Proposed 'World League' as momentous as birth of Rugby World Cup: Castle

International
by Iain Payten

Rugby Australia boss Raelene Castle has likened the proposed ‘World League’ to the creation of the Rugby World Cup in the mid-1980s, but denied an annual competition between the world’s top teams could end up devaluing rugby’s showpiece.

Castle was among a meeting of chief executives from major nations in Los Angeles earlier this week, where a radical re-working of the global Test calendar was the primary topic of discussion.

Though models and specifics are still being worked through, the World League would see the world’s top 12 teams play each other once a year for points, before a Super Bowl-style final is played between the leading sides from the north and south.

Driven by World Rugby vice-president Gus Pichot, the aim of the proposed competition is to add more context and meaning to Test matches, and via aggregrated commercial and broadcast rights, to deliver a multi-million dollar uptick for all.

It promises to be a tricky global negotiation to push through to reality but Castle said the idea had received in-principle support from all the major nations, and the Rugby Australia chief executive is not only a supporter, she believes it could prove to be one the decisive moments in rugby history.

“It is a really momentous discussion that we are having,” Castle said.

“I put it in the terms of in '85, (former ARU president) Nick Shehadie went to World Rugby and said we need a Rugby World Cup. And that has obviously proved to be true, and that’s now on the agenda and has made rugby own the third-biggest sporting event in the world.

"I think this is the next phase of those types of discussions.

“When you look at it at a principle level, everyone supports it and then the reality kicks in of making sure that it looks like an option that grows everyone’s commercial opportunities.

“That’s a really important part, that we have to be able to make sure we take our own commercial interests and hats of our own 12 countries off for a moment and make sure we do what’s good for rugby.

“And then we have to make sure we look at all of the game and all of us as individuals, make sure we maintain and grow our current commercial positions. When you try and do those two things it can be quite challenging.”

Exactly how a World League would work will continue to be subject of more talks out but six Tests for the Wallabies against the northern teams, for example, would be divided between July and November windows.

Reports in the UK indicate the Rugby Championship would be trimmed back to accommodate two additional southern teams – such as Japan and Fiji. An extra Bledisloe Cup clash could be presumably added outside the ‘World League’.

Asked about SANZAAR’s attitude and willingness to changing the Rugby Championship, Castle said: “Well I think the same things stand as that the view is we have to look at what’s good for the game, and then we have to look at what’s good for SANZAAR and our own balance sheet, so those conversations will imply those two things are exactly same thing.”

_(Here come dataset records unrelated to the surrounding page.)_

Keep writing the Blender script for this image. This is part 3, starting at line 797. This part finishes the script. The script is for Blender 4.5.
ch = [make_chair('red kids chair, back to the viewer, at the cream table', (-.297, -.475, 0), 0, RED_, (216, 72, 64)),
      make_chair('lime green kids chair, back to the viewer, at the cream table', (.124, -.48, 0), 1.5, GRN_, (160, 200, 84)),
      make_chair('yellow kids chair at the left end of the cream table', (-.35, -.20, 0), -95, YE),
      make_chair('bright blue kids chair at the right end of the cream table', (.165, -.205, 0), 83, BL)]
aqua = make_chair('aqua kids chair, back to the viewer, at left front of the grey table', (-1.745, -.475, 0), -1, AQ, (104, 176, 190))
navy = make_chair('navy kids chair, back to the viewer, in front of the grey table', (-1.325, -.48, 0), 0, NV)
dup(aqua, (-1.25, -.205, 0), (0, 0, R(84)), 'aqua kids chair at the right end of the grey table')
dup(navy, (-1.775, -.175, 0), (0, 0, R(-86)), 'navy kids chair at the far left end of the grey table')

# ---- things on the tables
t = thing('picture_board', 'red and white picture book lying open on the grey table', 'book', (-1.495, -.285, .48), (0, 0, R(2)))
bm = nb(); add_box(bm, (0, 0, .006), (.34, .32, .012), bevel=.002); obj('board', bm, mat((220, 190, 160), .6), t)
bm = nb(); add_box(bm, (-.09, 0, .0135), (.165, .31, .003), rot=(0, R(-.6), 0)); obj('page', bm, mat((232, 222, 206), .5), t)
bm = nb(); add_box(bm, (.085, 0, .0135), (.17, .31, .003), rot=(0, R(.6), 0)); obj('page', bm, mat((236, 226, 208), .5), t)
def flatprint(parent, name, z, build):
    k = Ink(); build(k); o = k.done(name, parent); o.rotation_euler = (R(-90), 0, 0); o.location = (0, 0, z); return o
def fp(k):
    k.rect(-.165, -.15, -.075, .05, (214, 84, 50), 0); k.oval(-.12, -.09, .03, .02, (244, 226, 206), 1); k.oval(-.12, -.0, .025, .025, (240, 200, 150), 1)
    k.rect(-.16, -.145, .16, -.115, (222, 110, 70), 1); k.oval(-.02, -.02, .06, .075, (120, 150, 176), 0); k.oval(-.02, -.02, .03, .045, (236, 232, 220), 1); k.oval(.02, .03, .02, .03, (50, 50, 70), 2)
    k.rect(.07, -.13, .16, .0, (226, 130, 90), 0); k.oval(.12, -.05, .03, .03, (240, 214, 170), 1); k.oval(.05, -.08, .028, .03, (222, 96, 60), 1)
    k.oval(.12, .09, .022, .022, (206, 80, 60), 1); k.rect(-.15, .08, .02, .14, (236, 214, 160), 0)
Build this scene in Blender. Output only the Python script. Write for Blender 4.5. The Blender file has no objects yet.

Whether semi-finals are played – or just a straight final – is another question, along with where and when. Getting the powerful and cashed-up UK and French clubs on board would be challenging, too.

Castle admitted there are “strategic challenges” around the radical Test shake-up but she shot down theories that an annual ‘World League’ would devalue the Rugby World Cup, which is World Rugby’s massive – and only – cash cow.

“You’re talking about Test matches all over the world in different locations one Test match as opposed to a World Cup where all the countries are gathered in one location, so I don’t even think they’re comparable,” Castle said.

“I think it just brings together two things: value for every Test match, and value for fans around making sure that my Test match with my country, but so might Italy playing France be important because I need to know whether they win or lose to see how I end up in those semi-finals. 

“It brings together more than passing interest in all the Test matches that are going around the world because it will evolve into an outcome.”

Castle said there had already been indications from broadcasters that there would be more money attached to a ‘World League’.

“That due diligence has been done because there’s no point having the conversation at a start point if you don’t think there’s upside, there’s been enough conversation with broadcasters to indicate that they would pay more for this type of joint competition,” Castle said.

It’s unknown if relegation/promotion would be part of a ‘World League’ but Castle said one of the benefits for the idea was giving tier 2 countries more regular exposure to the big nations.

“It genuinely brings an opportunity to those developing countries to be part of something significant, where at the moment if you just continue with Six Nations and Rugby Championship you don't actually help any of those developing countries,” she said.

"This proposal really brings that to the table. If you don't have that part of it, then whilst you're adding value commercially I don't think you get the benefit of not only growing those countries, but potentially those new broadcast markets.”